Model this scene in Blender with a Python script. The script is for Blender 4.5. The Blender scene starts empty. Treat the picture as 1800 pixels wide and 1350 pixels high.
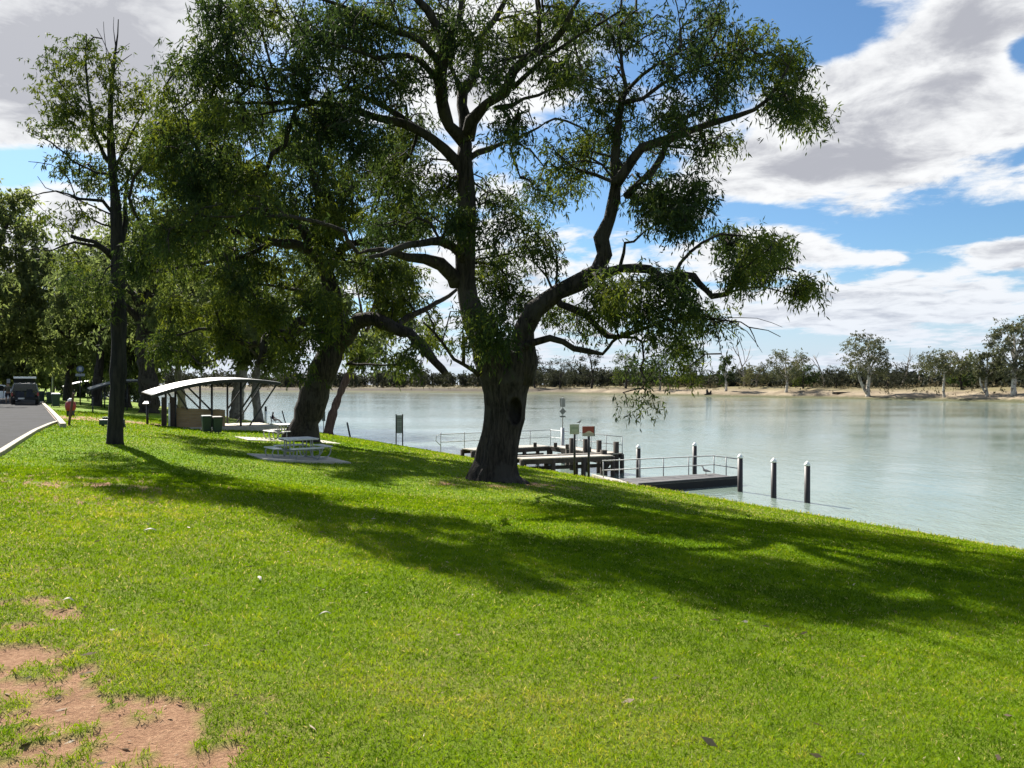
# a river bank park: lawn, spreading gums, picnic shelter, wharf and pontoon, far sandy bank
EXPO = 1.3; SUN_STR = 5.0; SKY_STR = 0.055
CLOUD_HI = (0.40, 0.405, 0.41); CLOUD_LO = (0.195, 0.20, 0.222); CLOUD_GLOW = (0.42, 0.42, 0.42); CLOUD_HZ = (0.28, 0.32, 0.385)
import bpy, math, random
import numpy as np
from mathutils import Vector, Matrix

random.seed(7)
RNG = np.random.default_rng(7)
scene = bpy.context.scene
COL = scene.collection
F = 1352.0            # focal length in pixels of the 1800 px wide photograph
HY = 676.0            # row of the horizon
WATER_Z = -4.3        # heights are measured from eye level
N2 = np.array([0.8486, 0.5291])    # across the bank, towards the river
T2 = np.array([-0.5291, 0.8486])   # along the bank, away from the viewer

# ------------------------------------------------------------------ noise and terrain
def vnoise(x, y, seed=0):
    x = np.asarray(x, float); y = np.asarray(y, float)
    xi = np.floor(x).astype(np.int64); yi = np.floor(y).astype(np.int64)
    xf = x - xi; yf = y - yi
    u = xf*xf*(3-2*xf); v = yf*yf*(3-2*yf)
    def h(a, b):
        n = (a*374761393 + b*668265263 + seed*974634777) & 0x7fffffff
        n = ((n ^ (n >> 13))*1274126177) & 0x7fffffff
        n = n ^ (n >> 16)
        return (n & 0xffff)/65535.0
    return ((h(xi, yi)*(1-u)+h(xi+1, yi)*u)*(1-v)+(h(xi, yi+1)*(1-u)+h(xi+1, yi+1)*u)*v)

def fbm(x, y, seed=0, o=4):
    s = 0.0; a = 0.5; t = 0.0
    for i in range(o):
        s = s+a*vnoise(x*2**i, y*2**i, seed+i*17); t += a; a *= 0.5
    return s/t

PD = np.array([-400, -6, 0, 3, 6.6, 9.8, 12, 15.5, 19.9, 20.25, 22.5, 40.0])
PZ = np.array([-1.6, -1.58, -1.6, -1.8, -2.22, -2.42, -2.66, -3.12, -3.93, -4.25, -6.0, -8.0])
_dd = np.linspace(-60, 40, 4001)
_zz = np.interp(_dd, PD, PZ)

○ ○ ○

**Problem:** Return to the listing above and set it down exactly, leaving out its pictures.

**Solution to this task:**
Model this scene in Blender with a Python script. The script is for Blender 4.5. The Blender scene starts empty. Treat the picture as 1800 pixels wide and 1350 pixels high.
# a river bank park: lawn, spreading gums, picnic shelter, wharf and pontoon, far sandy bank
EXPO = 1.3; SUN_STR = 5.0; SKY_STR = 0.055
CLOUD_HI = (0.40, 0.405, 0.41); CLOUD_LO = (0.195, 0.20, 0.222); CLOUD_GLOW = (0.42, 0.42, 0.42); CLOUD_HZ = (0.28, 0.32, 0.385)
import bpy, math, random
import numpy as np
from mathutils import Vector, Matrix

random.seed(7)
RNG = np.random.default_rng(7)
scene = bpy.context.scene
COL = scene.collection
F = 1352.0            # focal length in pixels of the 1800 px wide photograph
HY = 676.0            # row of the horizon
WATER_Z = -4.3        # heights are measured from eye level
N2 = np.array([0.8486, 0.5291])    # across the bank, towards the river
T2 = np.array([-0.5291, 0.8486])   # along the bank, away from the viewer

# ------------------------------------------------------------------ noise and terrain
def vnoise(x, y, seed=0):
    x = np.asarray(x, float); y = np.asarray(y, float)
    xi = np.floor(x).astype(np.int64); yi = np.floor(y).astype(np.int64)
    xf = x - xi; yf = y - yi
    u = xf*xf*(3-2*xf); v = yf*yf*(3-2*yf)
    def h(a, b):
        n = (a*374761393 + b*668265263 + seed*974634777) & 0x7fffffff
        n = ((n ^ (n >> 13))*1274126177) & 0x7fffffff
        n = n ^ (n >> 16)
        return (n & 0xffff)/65535.0
    return ((h(xi, yi)*(1-u)+h(xi+1, yi)*u)*(1-v)+(h(xi, yi+1)*(1-u)+h(xi+1, yi+1)*u)*v)

def fbm(x, y, seed=0, o=4):
    s = 0.0; a = 0.5; t = 0.0
    for i in range(o):
        s = s+a*vnoise(x*2**i, y*2**i, seed+i*17); t += a; a *= 0.5
    return s/t

PD = np.array([-400, -6, 0, 3, 6.6, 9.8, 12, 15.5, 19.9, 20.25, 22.5, 40.0])
PZ = np.array([-1.6, -1.58, -1.6, -1.8, -2.22, -2.42, -2.66, -3.12, -3.93, -4.25, -6.0, -8.0])
_dd = np.linspace(-60, 40, 4001)
_zz = np.interp(_dd, PD, PZ)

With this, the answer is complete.